Thursday, 20 December 2007

The culinary delights of Central Asia

I have received further communication from Major Fortescue-Trouserbugle, stating "Enjoyed yer vignette-thingy of life in Tashkent. Got any more amusin' anecdotes from that trip?"

Funnily enough, yes I have. Some colleagues from our office there took me out to lunch at a courtyard restaurant famous for its plov - a rice dish not dissimilar to pilaf/pulao for the good reason that they are all regional variations on the same theme. The restaurant featured a number of enormous iron cauldrons on brick hearths over open fires, each one containing a different variety of plov and capable of holding 100kg of rice at a time.

My colleagues order for me.
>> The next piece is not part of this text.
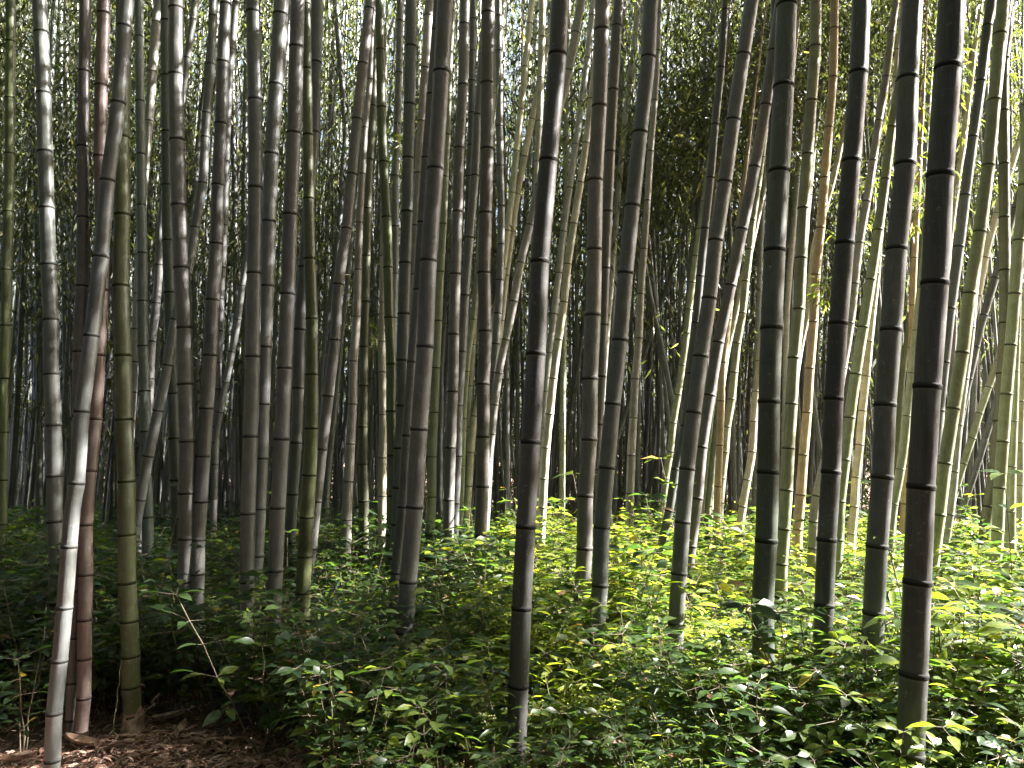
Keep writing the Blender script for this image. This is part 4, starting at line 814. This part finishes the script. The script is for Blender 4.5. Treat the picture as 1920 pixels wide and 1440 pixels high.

The meal begins. We chat happily about this and that until suddenly, and a propos of nothing, one of my colleagues - a charming Khwarazmian lady - asks me "Do you like horses?". I am baffled by the question but assume it has something to do with the locals all being the descendants of steppe nomads and what-not, so I give a non-commital reply along the lines of "Yes, they're, erm, quite nice I suppose. Why do you ask?"

"Because you have not yet asked what it is you are eating."

1 comment:

No Good Boyo said...

In truth, it's a principle of nomad life that you shouldn't eat anything that you can't ride, and vice versa. You'll notice how bow-legged the Sarts are, and it's not all due to my extra-curricular exercise either. Certainly not among the men. Carry on.